Provide a single number: the count of lines containing the string "Blender".
________________________________________
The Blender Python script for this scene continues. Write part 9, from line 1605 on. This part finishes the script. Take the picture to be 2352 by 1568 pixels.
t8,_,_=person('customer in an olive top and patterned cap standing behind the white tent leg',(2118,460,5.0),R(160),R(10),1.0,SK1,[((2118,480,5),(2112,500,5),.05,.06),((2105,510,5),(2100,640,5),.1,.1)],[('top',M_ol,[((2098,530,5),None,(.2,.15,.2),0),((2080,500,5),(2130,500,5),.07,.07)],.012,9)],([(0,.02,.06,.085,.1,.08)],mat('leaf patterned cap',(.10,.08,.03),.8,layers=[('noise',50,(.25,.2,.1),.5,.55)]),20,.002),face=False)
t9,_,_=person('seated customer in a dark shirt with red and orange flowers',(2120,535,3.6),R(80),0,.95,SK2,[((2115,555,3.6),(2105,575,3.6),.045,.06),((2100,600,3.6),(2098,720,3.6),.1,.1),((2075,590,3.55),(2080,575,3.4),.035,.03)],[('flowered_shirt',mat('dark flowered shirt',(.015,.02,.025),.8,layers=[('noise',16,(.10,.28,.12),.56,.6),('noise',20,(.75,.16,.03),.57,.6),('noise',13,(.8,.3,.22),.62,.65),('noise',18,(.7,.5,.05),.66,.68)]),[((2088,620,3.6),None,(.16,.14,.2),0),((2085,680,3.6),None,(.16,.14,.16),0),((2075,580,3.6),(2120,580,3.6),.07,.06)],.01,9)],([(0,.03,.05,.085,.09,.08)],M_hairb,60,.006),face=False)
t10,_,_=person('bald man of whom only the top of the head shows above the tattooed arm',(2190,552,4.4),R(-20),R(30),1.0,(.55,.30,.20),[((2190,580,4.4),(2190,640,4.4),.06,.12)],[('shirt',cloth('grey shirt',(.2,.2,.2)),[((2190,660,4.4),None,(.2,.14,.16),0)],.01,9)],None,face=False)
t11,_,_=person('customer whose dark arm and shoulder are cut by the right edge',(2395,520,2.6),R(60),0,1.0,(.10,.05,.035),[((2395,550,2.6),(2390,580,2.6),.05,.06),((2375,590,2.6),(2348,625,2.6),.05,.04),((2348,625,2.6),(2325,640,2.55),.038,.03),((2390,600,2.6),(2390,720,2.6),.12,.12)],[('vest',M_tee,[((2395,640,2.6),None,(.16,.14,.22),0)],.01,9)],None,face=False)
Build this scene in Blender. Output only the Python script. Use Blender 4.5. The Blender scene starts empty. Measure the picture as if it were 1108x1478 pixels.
________________________________________
Problem solution
2